The Corner

International

Imperial Regulators — Mad Emperor Edition?

European Central Bank headquarters in Frankfurt, Germany. (Ralph Orlowski/Reuters)

If this (almost week-old) story is true, at a first glance it would appear to suggest that those running the European Central Bank may have lost their minds.

Via Bloomberg:

 Europe’s banks will be told to brace for a much more rapid fallout from global warming than previously assumed, according to people familiar with the design of this year’s climate stress tests.

European Central Bank stress tests due to start this quarter will ask banks to gauge the impact on their books of governments failing to mitigate climate change. In that scenario, they’re being asked to prepare for conditions expected for 2080 four decades earlier, according to people with knowledge of the matter. The ECB is expected to brief banks on the scenarios later this month, the people said.

2080! 2040! 2080 in 2040!

For the purposes of bank regulation, stress tests are not predictions. Rather, they are an exercise designed to see how banks might fare under certain unfavorable (perhaps highly unfavorable and not very likely) circumstances.  To believe that there is any realistic basis on which banks could be expected to consider the implications of fast forwarding to 2040 the effect of conditions predicted for 2080, conditions created by governmental failings — as judged (essentially) against the establishment’s climate consensus of the last few years — is delusional something of a stretch.

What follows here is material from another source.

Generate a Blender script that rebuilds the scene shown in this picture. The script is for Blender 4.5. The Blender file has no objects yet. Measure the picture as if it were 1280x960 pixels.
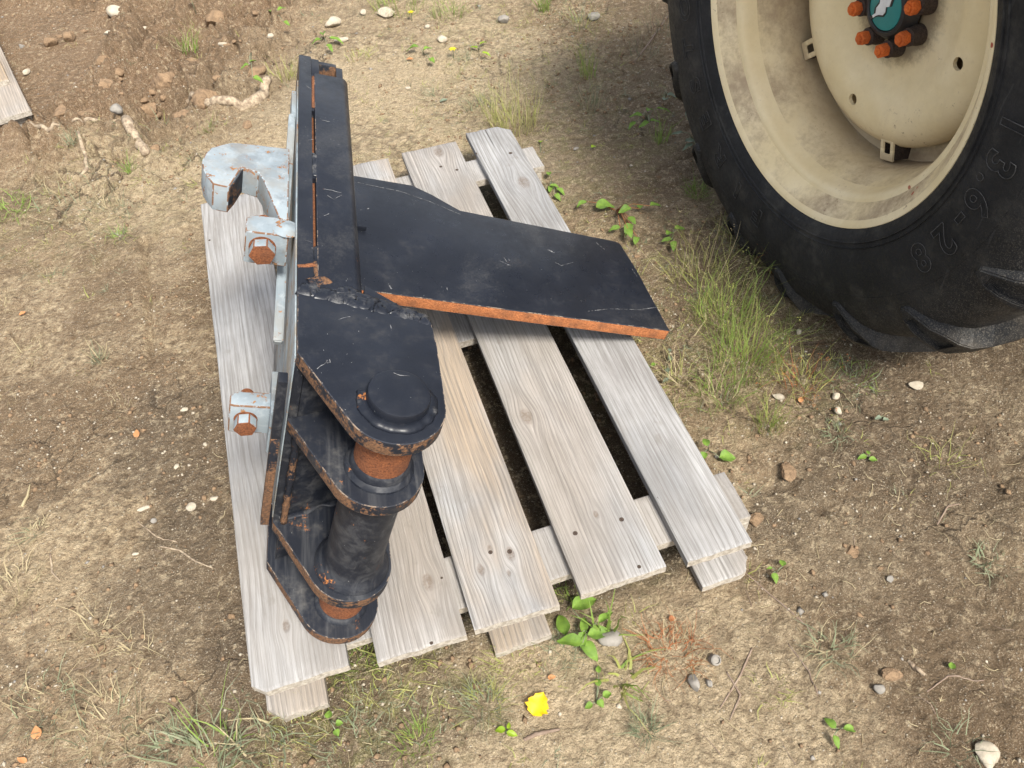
import bpy, bmesh, math, random
import numpy as np
from math import sin, cos, radians, pi, hypot, atan2, exp
from mathutils import Vector, Matrix
random.seed(7); rng = np.random.default_rng(11)
S = bpy.context.scene
COL = S.collection

# ---------------------------------------------------------------- camera
CH, PITCH, ROLL, FPX = 1.342, radians(49.241), radians(-4.882), 1016.6
_f = Vector((0, cos(PITCH), -sin(PITCH))); _r = Vector((1, 0, 0)); _u = _r.cross(_f)
CR = cos(ROLL)*_r + sin(ROLL)*_u; CU = -sin(ROLL)*_r + cos(ROLL)*_u; CF = _f
CP = Vector((0, 0, CH))
cam = bpy.data.cameras.new('camera'); camo = bpy.data.objects.new('camera', cam); COL.objects.link(camo)
M4 = Matrix((( CR.x, CU.x, -CF.x, 0), (CR.y, CU.y, -CF.y, 0), (CR.z, CU.z, -CF.z, CH), (0, 0, 0, 1)))
camo.matrix_world = M4
cam.sensor_width = 36; cam.lens = 36*FPX/1280; cam.clip_start = .02; cam.clip_end = 500
S.camera = camo
# ---------------------------------------------------------------- light
SUN_EL, SUN_AZ = radians(54), radians(-60)        # azimuth counted from +x towards +y
w = bpy.data.worlds.new('World'); S.world = w; w.use_nodes = True
wn = w.node_tree.nodes; bg = wn['Background']
sky = wn.new('ShaderNodeTexSky'); sky.sky_type = 'NISHITA'; sky.sun_disc = False
sky.sun_elevation = SUN_EL; sky.sun_rotation = pi/2 - SUN_AZ; sky.air_density = 1.0; sky.dust_density = 3.0
hs = wn.new('ShaderNodeHueSaturation'); hs.inputs['Saturation'].default_value = .38; w.node_tree.links.new(sky.outputs[0], hs.inputs['Color']); w.node_tree.links.new(hs.outputs[0], bg.inputs[0]); bg.inputs[1].default_value = .13
sl = bpy.data.lights.new('sun', 'SUN'); sl.energy = 3.1; sl.angle = radians(12.0); sl.color = (1, .95, .86)
so = bpy.data.objects.new('sun', sl); COL.objects.link(so)
sd = Vector((cos(SUN_EL)*cos(SUN_AZ), cos(SUN_EL)*sin(SUN_AZ), sin(SUN_EL)))
so.rotation_euler = sd.to_track_quat('Z', 'Y').to_euler(); so.location = (3, 4, 8)
S.view_settings.view_transform = 'Standard'; S.view_settings.look = 'None'
S.view_settings.exposure = 1.12; S.view_settings.gamma = 1
try: S.view_settings.use_curve_mapping = False
except Exception: pass

# ---------------------------------------------------------------- helpers
def at(px, py, z=0.0):
    d = (px-640)/FPX*CR - (py-480)/FPX*CU + CF
    t = (z-CH)/d.z
    return CP + d*t
def link(o, parent=None):
    COL.objects.link(o)
    if parent is not None: o.parent = parent
    return o
def meshobj(name, verts, faces, mats, parent=None, smooth=False, mi=None, loc=None):
    me = bpy.data.meshes.new(name)
    if isinstance(verts, np.ndarray) and isinstance(faces, np.ndarray):
        n, k = faces.shape
        me.vertices.add(len(verts)); me.vertices.foreach_set('co', verts.astype(np.float32).ravel())
        me.loops.add(n*k); me.loops.foreach_set('vertex_index', faces.astype(np.int32).ravel())
        me.polygons.add(n); me.polygons.foreach_set('loop_start', np.arange(0, n*k, k, dtype=np.int32))
        try: me.polygons.foreach_set('loop_total', np.full(n, k, dtype=np.int32))
        except Exception: pass
        me.update(calc_edges=True)
    else:
        me.from_pydata([tuple(v) for v in verts], [], [tuple(f) for f in faces]); me.update()
    if not isinstance(mats, (list, tuple)): mats = [mats]
    for m in mats: me.materials.append(m)
    if mi is not None: me.polygons.foreach_set('material_index', np.array(mi, dtype=np.int32))
    if smooth: me.polygons.foreach_set('use_smooth', np.ones(len(me.polygons), dtype=bool))
    o = bpy.data.objects.new(name, me)
    if loc is not None: o.location = loc
    return link(o, parent)
def bmobj(name, bm, mats, parent=None, smooth=False, loc=None):
    bmesh.ops.recalc_face_normals(bm, faces=bm.faces)
    me = bpy.data.meshes.new(name); bm.to_mesh(me); bm.free()
    if not isinstance(mats, (list, tuple)): mats = [mats]
    for m in mats: me.materials.append(m)
    if smooth:
        me.polygons.foreach_set('use_smooth', np.ones(len(me.polygons), dtype=bool))
        try: me.set_sharp_from_angle(angle=radians(38))
        except Exception: pass
    o = bpy.data.objects.new(name, me)
    if loc is not None: o.location = loc
    return link(o, parent)
def tag(o, label=None, cat=None, group=None, kind=None):
    if label: o['label'] = label
    if cat: o['category'] = cat
    if group: o['group'] = group
    if kind: o['kind'] = kind
    return o
def empty(name, loc, label, cat, group=None, rot=None):
    o = bpy.data.objects.new(name, None); COL.objects.link(o); o.location = loc
    o.empty_display_size = .05
    if rot is not None: o.rotation_euler = rot
    return tag(o, label, cat, group)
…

Perhaps it is unkind to mention that the ECB is the institution that failed to anticipate the Eurozone crisis which arguably came close to shattering the currency of which it is the guardian. This was despite the fact that flaws built into the euro had been identified as possible causes of major trouble even before the single currency was launched.

But the “2080 in 2040” ploy is almost certainly rather saner than it at first seems, however doubtful its intellectual foundations. Best guess is that it is another part of a longer-term strategy to draft banks into becoming key players in the climate wars. That’s nothing new, particularly when it comes to encouraging banks to steer their lending away from greenhouse-gas heavy sectors. In this case, the angle may be to use banks’ “findings” of the challenges that they may face in 2040 (and, by implication, “will” have to confront in 2080) if governments fail to do what is deemed to be necessary (which, to be fair, is reportedly only “one of several long-term scenarios included in the stress test”) both (1) to put more pressure on banks and (2) as the basis for propaganda either to be used by governments as “evidence” to support their climate policies or as “evidence” to be used against governments that are not felt to be doing enough to stave off a climate apocalypse.

Whether a central bank should be playing such games, well:

The risk that governments might not take adequate steps to fight climate change is far from theoretical. In fact, according to the latest annual Global Risks Report, published by the World Economic Forum, “climate action failure” is deemed the biggest global threat in the next decade.

The World Economic Forum, eh? “Davos,” in other words. Well, it must be true.

I’ll just put my tinfoil hat on while waiting to see whether 2022 is the year in which 2080 in 2040 makes it into the ECB’s stress tests.